Thursday, February 15, 2018

Upstream

I was first drawn to Cambodia when I heard about the crisis of children being trafficked into sexual slavery. When I came I met an organization whose primary focus was rescuing and rehabilitating these children. They spoke about how after some time of rescuing children from brothels, they asked themselves "how do we stop these children from being trafficked in the first place?". When explaining this they used the analogy of a stream.

If you are standing in a stream and see a drowning child, you rescue them. As more children come downstream you continue to save them. Until it becomes too much and you have to ask yourself, what is happening upstream that is causing this catastrophe? And that is when you dig in your heels and go against the current. That's when you do the hard work of looking at underlying issues and advocating for the innocent.

The prayer for, rescue of, and rehabilitation of these abused children is important and critical. But eventually they needed to move beyond that. 

For each shooting that has happened in recent years, I have wept. I have prayed and cried and mourned for the families and friends who have lost innocent loved ones to gun violence. 

When the Las Vegas shooting happened in October I was speaking to a friend in utter despair. She said she was so angry that people use these terrible events to further political agendas. I didn't fully understand what she was talking about and agreed that there is a time to mourn and a time for politics. 

But what I have learned in my time of working for justice overseas is that we can mourn the loss of today at the same time that we are advocating for a better future; the two are not mutually exclusive. In fact, they go hand in hand. 

It is not enough anymore to send a prayer and shed a tear for lives lost.
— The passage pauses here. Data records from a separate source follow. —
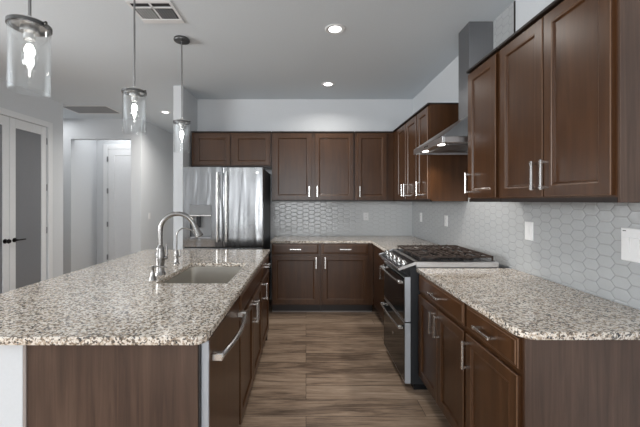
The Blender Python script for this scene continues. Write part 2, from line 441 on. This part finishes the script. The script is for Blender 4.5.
def base_body(root, W, D=0.60, top=0.883, m=CAB, open_top=False, x0=0.0):
    if open_top:
        mb = MB().box(x0, 0, TK, W, 0.02, top).box(x0, D-0.018, TK, W, D, top).box(x0, 0.02, TK, x0+0.018, D-0.018, top)
        mb.box(W-0.018, 0.02, TK, W, D-0.018, top).box(x0+0.018, 0.02, TK, W-0.018, D-0.018, TK+0.018)
    else: mb = MB().box(x0, 0, TK, W, D, top)
    mb.build('cabinet_body', m, root)
    MB().box(x0, 0.075, 0, W, D, TK).build('toe_kick', DARK, root)
    MB().box(x0, 0.062, 0, W, 0.075, 0.014, 0.003).build('shoe_moulding', TRIMW, root)
ZD0, ZD1, ZW0, ZW1 = 0.130, 0.726, 0.752, 0.872

# back run: two base units, front frames at y = 4.125
YF = 4.125
r = thing('base_cabinet', 'dark brown base cabinet beside the refrigerator, left of the two below the rear worktop', 'cabinet', (-0.43, YF, 0))
base_body(r, 0.61); drawer(r, 0.012, 0.585, ZW0, ZW1); door(r, 0.012, 0.585, ZD0, ZD1, 0.555, 0.645)
r = thing('base_cabinet', 'dark brown base cabinet in the rear corner, right of the two below the rear worktop', 'cabinet', (0.182, YF, 0))
base_body(r, 0.66); drawer(r, 0.022, 0.59, ZW0, ZW1); door(r, 0.022, 0.59, ZD0, ZD1, 0.055, 0.645)
# right run, frames at x = 0.845 (local x runs towards the camera)
XF = 0.845
def rbase(y_near, y_far, label): return thing('base_cabinet', label, 'cabinet', (XF, y_far, 0), -PI/2)
r = rbase(3.12, 4.124, 'narrow brown base cabinet beyond the range in the dark rear corner')
base_body(r, 4.124-3.12, 0.66); drawer(r, 0.55, 0.99, ZW0, ZW1); door(r, 0.55, 0.99, ZD0, ZD1, 0.60, 0.645)
r = rbase(1.722, 2.44, 'brown base cabinet with two doors under one wide drawer, beside the range')
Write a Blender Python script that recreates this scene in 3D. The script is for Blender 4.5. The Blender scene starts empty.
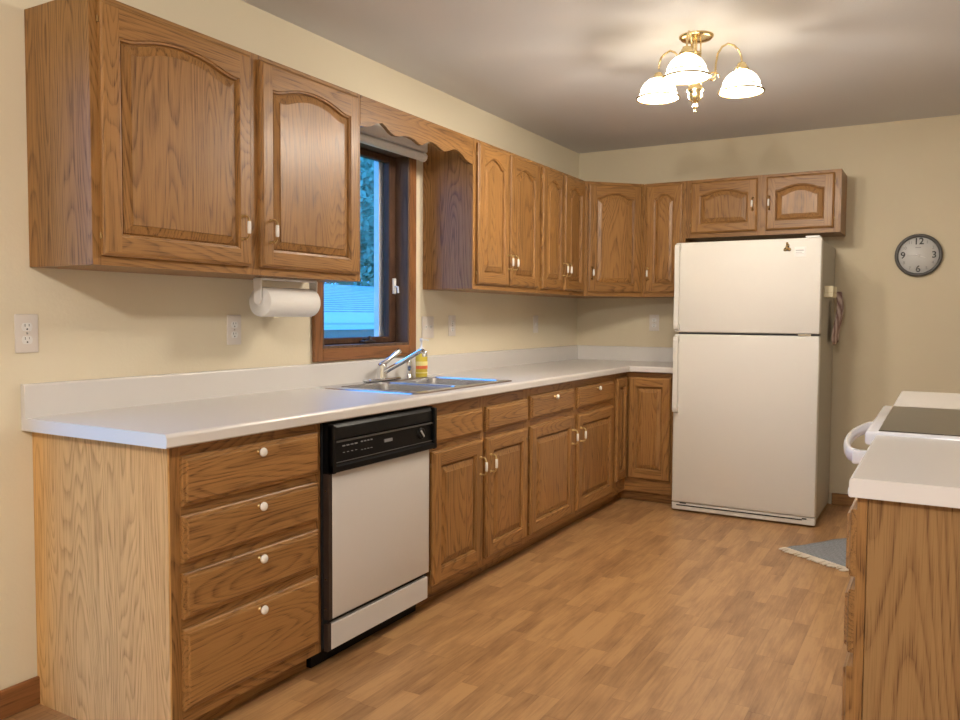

It is time to say that these lives are valuable enough that we cannot stand to lose another to needless gun violence. 

I used to think it was disrespectful to use catastrophe to discuss politics. 
I now see that we must discuss politics to prevent future catastrophes and honor those we have lost. 

I used to think I could avoid politics and instead advocate for justice. 
I now see that while politics and justice are often enemies, we the people have the power to make them allies. 

The ball is now in our court. How will we use our actions and voices to advocate for the lives lost? Because these empty tears are not enough anymore... Maybe they never were.